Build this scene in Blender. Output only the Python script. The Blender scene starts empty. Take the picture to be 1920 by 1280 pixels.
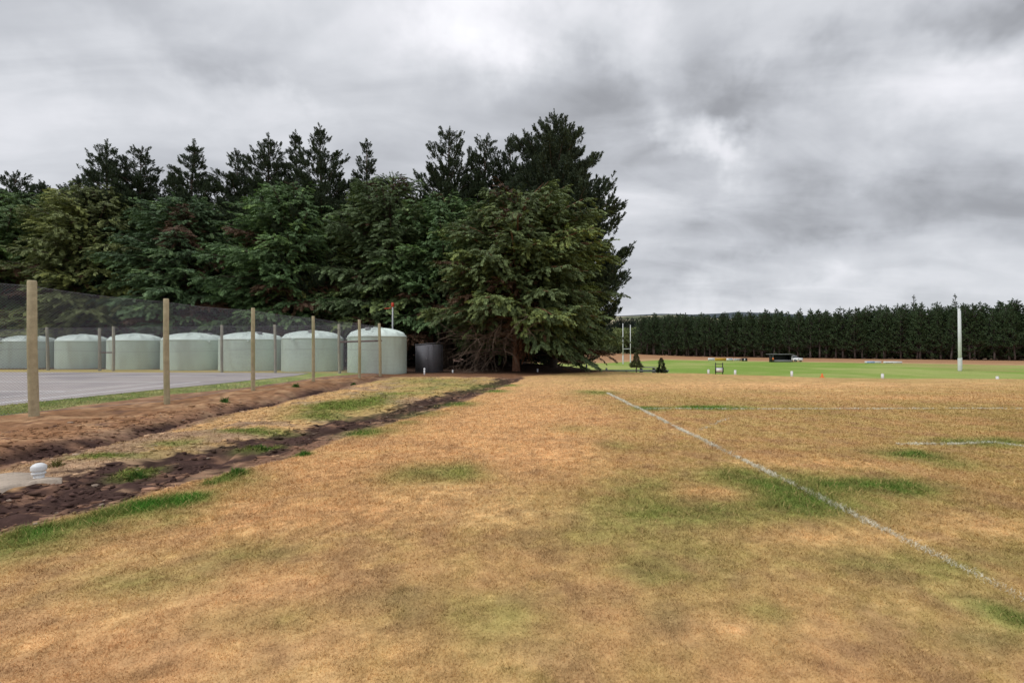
*****
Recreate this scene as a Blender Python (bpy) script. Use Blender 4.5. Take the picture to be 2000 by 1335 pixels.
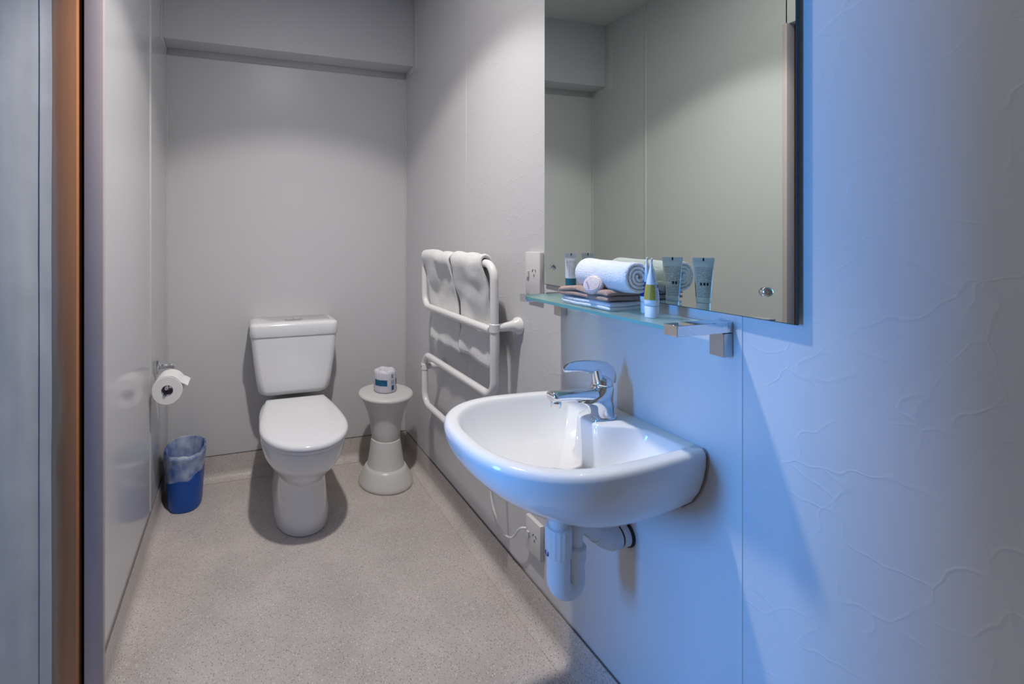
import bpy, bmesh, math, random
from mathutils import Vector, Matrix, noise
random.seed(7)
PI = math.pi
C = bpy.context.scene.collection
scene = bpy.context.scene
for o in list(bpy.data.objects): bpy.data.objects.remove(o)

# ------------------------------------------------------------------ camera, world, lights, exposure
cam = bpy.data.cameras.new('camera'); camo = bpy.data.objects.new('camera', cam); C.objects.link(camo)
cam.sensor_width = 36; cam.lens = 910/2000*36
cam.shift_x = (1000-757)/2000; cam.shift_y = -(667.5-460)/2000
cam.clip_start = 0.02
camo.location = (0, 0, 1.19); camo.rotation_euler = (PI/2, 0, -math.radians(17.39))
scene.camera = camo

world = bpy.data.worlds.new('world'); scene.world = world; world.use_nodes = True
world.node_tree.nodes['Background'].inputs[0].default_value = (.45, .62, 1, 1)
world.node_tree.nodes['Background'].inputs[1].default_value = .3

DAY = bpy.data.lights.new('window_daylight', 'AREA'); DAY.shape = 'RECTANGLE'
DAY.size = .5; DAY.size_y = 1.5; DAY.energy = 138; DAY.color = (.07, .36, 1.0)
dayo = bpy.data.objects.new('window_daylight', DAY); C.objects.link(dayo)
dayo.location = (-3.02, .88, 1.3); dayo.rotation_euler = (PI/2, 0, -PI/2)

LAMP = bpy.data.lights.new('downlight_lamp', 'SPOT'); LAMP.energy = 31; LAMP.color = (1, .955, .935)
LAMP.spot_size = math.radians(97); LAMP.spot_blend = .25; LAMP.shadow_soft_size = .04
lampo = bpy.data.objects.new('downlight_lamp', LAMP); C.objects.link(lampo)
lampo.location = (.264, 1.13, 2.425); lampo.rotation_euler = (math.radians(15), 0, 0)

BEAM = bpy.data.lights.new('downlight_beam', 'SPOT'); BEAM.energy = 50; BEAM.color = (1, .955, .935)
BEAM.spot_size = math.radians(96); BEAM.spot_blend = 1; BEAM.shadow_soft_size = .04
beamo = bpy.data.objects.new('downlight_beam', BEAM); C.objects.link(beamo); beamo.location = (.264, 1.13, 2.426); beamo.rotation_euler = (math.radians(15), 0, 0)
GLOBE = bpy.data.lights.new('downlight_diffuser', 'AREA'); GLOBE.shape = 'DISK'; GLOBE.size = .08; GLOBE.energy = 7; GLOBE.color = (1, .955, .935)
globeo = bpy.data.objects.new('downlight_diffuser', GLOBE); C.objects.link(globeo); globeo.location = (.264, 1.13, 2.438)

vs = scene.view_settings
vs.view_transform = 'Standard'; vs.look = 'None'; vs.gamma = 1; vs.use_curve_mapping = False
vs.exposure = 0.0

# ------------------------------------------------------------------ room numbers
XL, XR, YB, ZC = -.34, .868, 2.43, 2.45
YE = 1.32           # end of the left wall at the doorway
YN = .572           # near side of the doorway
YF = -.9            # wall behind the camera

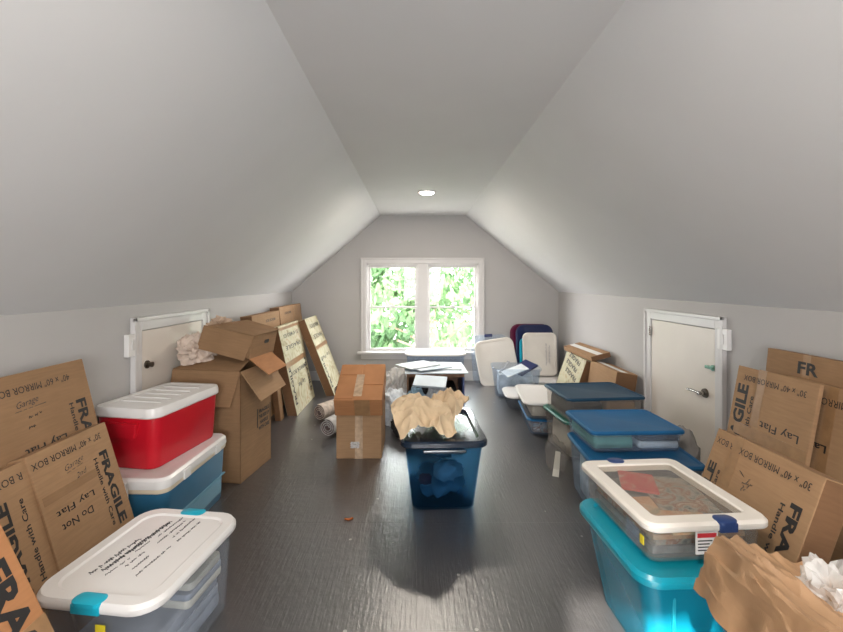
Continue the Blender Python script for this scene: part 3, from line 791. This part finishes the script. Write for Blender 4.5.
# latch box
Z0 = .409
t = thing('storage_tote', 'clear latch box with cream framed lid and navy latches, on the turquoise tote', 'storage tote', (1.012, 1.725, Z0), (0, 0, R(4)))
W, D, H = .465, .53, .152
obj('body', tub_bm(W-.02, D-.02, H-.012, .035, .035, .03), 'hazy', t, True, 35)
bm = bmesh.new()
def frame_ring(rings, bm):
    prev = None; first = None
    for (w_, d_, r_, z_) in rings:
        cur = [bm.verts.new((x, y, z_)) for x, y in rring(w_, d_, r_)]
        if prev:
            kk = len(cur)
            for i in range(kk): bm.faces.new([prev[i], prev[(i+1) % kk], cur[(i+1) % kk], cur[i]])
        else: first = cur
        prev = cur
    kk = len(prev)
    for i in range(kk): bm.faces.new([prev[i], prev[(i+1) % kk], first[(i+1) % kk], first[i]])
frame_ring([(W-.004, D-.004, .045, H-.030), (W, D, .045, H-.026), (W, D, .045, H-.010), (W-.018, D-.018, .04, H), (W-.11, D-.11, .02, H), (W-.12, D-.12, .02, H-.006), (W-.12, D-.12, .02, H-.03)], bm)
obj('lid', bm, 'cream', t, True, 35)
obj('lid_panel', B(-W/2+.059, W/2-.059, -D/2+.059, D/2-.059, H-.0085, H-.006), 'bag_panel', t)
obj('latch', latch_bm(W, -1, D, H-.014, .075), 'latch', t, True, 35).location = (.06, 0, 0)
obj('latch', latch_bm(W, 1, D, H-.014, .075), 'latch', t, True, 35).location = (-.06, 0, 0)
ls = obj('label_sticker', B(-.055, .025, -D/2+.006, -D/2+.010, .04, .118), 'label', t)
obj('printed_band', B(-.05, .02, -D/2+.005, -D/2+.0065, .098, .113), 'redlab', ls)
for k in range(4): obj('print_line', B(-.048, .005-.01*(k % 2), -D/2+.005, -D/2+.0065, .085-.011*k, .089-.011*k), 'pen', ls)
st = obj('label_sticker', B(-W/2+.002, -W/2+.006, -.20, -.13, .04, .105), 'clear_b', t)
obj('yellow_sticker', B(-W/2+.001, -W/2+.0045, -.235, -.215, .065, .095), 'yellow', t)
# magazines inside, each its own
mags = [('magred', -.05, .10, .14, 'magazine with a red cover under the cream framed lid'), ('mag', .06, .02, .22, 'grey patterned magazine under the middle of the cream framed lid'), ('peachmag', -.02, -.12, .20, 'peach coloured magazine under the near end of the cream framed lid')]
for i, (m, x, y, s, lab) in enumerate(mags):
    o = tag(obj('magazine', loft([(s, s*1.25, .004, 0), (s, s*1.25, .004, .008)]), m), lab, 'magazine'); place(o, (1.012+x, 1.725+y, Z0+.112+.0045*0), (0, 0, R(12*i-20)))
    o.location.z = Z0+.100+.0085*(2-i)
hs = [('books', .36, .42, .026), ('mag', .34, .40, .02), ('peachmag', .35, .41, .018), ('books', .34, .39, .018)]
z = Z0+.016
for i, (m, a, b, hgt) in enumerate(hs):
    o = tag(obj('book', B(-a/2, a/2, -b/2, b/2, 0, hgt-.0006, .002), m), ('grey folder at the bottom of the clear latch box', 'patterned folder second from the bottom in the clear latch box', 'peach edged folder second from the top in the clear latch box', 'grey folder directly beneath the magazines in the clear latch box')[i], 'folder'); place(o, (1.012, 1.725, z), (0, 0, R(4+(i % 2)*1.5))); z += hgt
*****
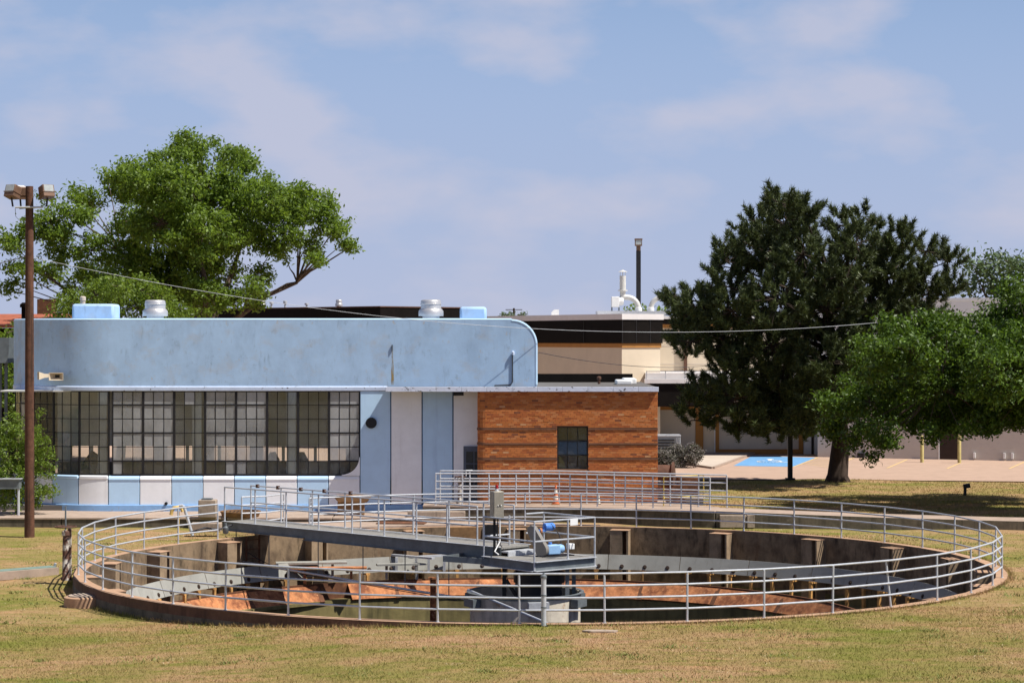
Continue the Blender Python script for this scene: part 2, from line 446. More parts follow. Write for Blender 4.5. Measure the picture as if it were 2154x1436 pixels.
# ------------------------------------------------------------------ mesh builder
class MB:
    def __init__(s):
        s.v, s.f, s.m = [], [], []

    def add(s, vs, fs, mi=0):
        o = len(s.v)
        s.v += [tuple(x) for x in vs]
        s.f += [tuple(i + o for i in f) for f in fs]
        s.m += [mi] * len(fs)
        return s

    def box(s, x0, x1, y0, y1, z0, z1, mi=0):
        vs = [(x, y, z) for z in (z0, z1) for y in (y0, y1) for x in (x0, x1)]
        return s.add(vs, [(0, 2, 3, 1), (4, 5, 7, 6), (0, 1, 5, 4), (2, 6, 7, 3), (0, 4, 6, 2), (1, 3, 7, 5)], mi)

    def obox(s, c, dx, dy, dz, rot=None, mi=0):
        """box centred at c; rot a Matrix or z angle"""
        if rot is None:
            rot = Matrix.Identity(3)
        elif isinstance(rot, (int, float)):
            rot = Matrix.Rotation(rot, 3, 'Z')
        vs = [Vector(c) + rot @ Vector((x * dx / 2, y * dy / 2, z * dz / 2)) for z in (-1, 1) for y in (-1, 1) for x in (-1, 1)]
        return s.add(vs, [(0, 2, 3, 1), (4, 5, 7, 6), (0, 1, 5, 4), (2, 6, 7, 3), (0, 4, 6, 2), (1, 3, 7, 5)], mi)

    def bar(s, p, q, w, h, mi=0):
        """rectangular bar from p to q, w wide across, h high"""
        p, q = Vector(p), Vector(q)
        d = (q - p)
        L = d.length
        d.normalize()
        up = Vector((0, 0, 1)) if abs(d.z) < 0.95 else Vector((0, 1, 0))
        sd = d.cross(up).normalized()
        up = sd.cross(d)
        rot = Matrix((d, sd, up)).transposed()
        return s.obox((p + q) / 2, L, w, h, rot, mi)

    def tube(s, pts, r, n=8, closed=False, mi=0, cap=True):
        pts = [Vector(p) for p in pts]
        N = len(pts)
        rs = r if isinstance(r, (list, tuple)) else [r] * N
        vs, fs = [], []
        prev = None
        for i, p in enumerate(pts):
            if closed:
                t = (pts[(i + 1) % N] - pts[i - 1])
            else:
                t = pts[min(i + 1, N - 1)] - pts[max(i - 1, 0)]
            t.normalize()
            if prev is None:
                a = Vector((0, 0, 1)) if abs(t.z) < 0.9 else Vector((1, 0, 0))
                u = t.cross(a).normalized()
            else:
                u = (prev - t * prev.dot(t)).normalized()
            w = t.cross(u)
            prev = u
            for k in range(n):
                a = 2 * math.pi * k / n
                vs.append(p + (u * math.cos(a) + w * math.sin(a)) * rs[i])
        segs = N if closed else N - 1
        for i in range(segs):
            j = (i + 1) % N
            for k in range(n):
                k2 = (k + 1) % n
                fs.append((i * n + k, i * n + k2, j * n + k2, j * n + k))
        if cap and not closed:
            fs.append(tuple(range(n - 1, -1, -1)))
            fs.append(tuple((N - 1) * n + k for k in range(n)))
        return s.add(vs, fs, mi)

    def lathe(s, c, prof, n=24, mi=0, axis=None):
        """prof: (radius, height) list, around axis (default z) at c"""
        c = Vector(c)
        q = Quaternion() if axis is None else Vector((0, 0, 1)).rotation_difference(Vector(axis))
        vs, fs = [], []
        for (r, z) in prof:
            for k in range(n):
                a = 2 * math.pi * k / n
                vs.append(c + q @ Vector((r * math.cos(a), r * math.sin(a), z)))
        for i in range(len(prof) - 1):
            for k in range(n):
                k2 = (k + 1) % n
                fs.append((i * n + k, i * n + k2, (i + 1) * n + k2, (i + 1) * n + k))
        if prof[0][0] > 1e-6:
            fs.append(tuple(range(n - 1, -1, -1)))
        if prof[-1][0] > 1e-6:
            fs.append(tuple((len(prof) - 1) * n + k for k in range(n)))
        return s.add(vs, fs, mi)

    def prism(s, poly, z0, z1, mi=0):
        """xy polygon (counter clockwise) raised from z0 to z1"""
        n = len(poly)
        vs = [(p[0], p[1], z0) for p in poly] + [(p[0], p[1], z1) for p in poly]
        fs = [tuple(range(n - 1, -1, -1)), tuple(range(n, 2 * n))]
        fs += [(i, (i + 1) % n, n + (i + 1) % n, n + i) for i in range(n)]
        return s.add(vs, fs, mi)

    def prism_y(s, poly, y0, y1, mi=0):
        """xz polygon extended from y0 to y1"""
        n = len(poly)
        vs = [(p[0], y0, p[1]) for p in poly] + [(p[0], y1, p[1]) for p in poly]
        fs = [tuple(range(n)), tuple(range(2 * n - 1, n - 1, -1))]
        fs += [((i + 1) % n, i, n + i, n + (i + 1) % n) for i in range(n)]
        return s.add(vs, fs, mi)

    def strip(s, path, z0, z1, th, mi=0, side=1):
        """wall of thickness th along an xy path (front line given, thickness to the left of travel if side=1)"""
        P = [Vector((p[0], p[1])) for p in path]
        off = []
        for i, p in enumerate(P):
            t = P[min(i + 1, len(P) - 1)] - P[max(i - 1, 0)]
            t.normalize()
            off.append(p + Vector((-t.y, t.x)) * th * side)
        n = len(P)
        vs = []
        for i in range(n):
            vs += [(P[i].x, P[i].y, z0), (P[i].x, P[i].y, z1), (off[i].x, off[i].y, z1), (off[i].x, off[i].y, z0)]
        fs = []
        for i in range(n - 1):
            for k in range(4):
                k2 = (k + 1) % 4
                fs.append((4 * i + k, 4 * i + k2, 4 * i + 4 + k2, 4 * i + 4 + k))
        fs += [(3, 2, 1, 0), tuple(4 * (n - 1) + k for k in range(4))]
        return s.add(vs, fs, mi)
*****
→ **GIVEN TASK**:
Going back to the data above, write out everything from the line with "Recreate this scene" down to the line with "dayo.location = (-3.02, .88, 1.3);", both included, leaving every picture out.

→ **TASK SOLUTION**:
Recreate this scene as a Blender Python (bpy) script. Use Blender 4.5. Take the picture to be 2000 by 1335 pixels.
import bpy, bmesh, math, random
from mathutils import Vector, Matrix, noise
random.seed(7)
PI = math.pi
C = bpy.context.scene.collection
scene = bpy.context.scene
for o in list(bpy.data.objects): bpy.data.objects.remove(o)

# ------------------------------------------------------------------ camera, world, lights, exposure
cam = bpy.data.cameras.new('camera'); camo = bpy.data.objects.new('camera', cam); C.objects.link(camo)
cam.sensor_width = 36; cam.lens = 910/2000*36
cam.shift_x = (1000-757)/2000; cam.shift_y = -(667.5-460)/2000
cam.clip_start = 0.02
camo.location = (0, 0, 1.19); camo.rotation_euler = (PI/2, 0, -math.radians(17.39))
scene.camera = camo

world = bpy.data.worlds.new('world'); scene.world = world; world.use_nodes = True
world.node_tree.nodes['Background'].inputs[0].default_value = (.45, .62, 1, 1)
world.node_tree.nodes['Background'].inputs[1].default_value = .3

DAY = bpy.data.lights.new('window_daylight', 'AREA'); DAY.shape = 'RECTANGLE'
DAY.size = .5; DAY.size_y = 1.5; DAY.energy = 138; DAY.color = (.07, .36, 1.0)
dayo = bpy.data.objects.new('window_daylight', DAY); C.objects.link(dayo)
dayo.location = (-3.02, .88, 1.3); dayo.rotation_euler = (PI/2, 0, -PI/2)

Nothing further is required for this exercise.